The high percentage of volatile parts in pine tar will get reduced or removed by boiling. Water soluble parts, well, I don't know what happens to them. It depends on what it is. I guess something can be water soluble and dispersed in oil, but not soluble in oil, like instant coffee. But kiln burned tar does have a water content, and that will evaporate of course when the tar is boiled.

And by boiling, I mean temperatures between 120 - 190 degrees celsius. That is what they use here, depending on what they are trying to achieve

I now remembered, the amount of volatile parts in pine tar is wrong. It had to do with some inaccurate testing methods. I just read it, and it is in one of the tabs I have closed. But it doesn't matter too much. The real number is up to 22% volatile substances.

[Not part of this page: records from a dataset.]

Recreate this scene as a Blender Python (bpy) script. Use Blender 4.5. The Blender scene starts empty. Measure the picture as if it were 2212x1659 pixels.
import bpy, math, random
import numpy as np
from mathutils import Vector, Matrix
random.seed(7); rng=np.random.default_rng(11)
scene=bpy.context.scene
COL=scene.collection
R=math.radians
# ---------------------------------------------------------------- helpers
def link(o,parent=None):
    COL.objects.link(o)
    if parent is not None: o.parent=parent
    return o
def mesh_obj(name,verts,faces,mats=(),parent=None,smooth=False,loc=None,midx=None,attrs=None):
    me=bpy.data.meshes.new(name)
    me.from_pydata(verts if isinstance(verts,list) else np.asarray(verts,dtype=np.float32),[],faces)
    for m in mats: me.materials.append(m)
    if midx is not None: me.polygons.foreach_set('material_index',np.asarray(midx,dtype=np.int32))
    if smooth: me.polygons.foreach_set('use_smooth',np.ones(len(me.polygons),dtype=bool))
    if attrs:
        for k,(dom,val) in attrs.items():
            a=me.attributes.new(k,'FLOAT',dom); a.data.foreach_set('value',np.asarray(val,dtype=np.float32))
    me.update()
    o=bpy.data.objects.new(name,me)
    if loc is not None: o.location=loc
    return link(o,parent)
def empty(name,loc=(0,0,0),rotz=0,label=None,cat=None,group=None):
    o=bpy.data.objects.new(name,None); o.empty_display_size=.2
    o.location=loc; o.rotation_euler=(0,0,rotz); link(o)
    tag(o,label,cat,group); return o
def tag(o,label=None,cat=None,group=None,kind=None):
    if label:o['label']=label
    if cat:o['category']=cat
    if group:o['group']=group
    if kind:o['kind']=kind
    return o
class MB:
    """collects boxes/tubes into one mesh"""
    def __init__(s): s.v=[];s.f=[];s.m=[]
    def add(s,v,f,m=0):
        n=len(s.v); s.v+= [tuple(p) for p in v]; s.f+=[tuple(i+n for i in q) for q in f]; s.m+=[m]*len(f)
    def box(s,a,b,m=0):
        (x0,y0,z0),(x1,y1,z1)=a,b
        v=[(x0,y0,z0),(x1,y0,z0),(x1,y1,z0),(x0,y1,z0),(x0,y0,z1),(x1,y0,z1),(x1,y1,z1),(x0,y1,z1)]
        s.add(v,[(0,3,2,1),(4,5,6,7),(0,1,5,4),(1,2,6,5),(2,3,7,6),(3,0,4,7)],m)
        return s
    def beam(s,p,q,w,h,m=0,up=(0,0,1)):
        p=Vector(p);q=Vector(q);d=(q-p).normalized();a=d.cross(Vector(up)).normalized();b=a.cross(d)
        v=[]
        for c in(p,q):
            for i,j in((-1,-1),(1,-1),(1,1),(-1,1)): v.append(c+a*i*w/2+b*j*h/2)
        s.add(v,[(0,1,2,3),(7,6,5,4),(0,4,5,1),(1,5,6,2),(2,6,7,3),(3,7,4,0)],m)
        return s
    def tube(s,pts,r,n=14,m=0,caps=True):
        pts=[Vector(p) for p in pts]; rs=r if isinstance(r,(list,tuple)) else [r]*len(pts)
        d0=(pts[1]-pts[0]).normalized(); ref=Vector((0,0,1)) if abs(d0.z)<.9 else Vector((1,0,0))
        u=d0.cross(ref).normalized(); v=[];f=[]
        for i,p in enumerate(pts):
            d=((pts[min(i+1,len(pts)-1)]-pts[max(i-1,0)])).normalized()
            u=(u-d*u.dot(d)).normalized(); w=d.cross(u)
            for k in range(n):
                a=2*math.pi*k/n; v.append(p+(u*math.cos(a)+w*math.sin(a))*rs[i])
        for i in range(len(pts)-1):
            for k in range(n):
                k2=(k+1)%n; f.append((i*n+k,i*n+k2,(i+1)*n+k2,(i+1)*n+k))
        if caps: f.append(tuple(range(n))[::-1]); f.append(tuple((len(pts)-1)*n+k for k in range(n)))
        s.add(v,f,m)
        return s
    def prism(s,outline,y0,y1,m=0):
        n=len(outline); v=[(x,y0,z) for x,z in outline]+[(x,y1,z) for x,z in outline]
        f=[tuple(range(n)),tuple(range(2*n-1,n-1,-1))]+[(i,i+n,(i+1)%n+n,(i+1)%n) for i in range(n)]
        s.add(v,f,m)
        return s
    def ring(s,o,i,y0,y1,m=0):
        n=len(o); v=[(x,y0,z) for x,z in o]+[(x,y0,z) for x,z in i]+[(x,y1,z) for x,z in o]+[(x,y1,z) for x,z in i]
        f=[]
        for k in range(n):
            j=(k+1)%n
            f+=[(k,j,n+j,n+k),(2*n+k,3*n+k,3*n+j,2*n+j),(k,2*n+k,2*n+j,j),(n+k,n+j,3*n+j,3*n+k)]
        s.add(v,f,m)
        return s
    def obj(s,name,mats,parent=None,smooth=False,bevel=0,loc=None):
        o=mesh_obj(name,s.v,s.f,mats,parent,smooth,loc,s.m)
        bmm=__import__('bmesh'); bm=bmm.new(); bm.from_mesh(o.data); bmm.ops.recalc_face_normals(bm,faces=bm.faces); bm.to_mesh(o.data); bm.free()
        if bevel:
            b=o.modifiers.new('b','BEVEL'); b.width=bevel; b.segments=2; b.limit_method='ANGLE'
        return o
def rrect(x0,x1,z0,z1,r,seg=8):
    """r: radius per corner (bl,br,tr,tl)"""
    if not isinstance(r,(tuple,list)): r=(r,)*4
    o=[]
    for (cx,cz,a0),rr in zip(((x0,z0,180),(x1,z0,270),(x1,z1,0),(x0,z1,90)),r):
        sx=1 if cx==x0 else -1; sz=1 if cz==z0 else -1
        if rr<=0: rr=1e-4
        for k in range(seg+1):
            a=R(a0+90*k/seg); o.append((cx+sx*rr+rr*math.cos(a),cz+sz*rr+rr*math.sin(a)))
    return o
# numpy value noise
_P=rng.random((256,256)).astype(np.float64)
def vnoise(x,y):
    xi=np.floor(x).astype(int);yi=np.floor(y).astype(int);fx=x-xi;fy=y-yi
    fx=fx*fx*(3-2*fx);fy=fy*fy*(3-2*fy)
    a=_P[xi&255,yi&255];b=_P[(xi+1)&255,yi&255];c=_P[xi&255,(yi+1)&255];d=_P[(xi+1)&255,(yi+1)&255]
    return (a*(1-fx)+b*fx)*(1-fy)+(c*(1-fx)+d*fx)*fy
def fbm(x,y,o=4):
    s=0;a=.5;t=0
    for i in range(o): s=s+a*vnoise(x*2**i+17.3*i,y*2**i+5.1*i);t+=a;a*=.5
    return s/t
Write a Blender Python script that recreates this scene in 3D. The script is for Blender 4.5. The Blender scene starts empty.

I can't remember the from number.

I have actually bought 3 liters of pine tar. But lazy me have not collected it yet, even if I bought it several months ago. I think I will try using it both "raw" and boiled in cold processed soap, to see if it makes any difference. But since it does make a difference on wooden church walls, it might do in soaps too.
 
I have actually bought 3 liters of pine tar. But lazy me have not collected it yet, even if I bought it several months ago. I think I will try using it both "raw" and boiled in cold processed soap, to see if it makes any difference. But since it does make a difference on wooden church walls, it might do in soaps too.
Have you made any of those soaps yet?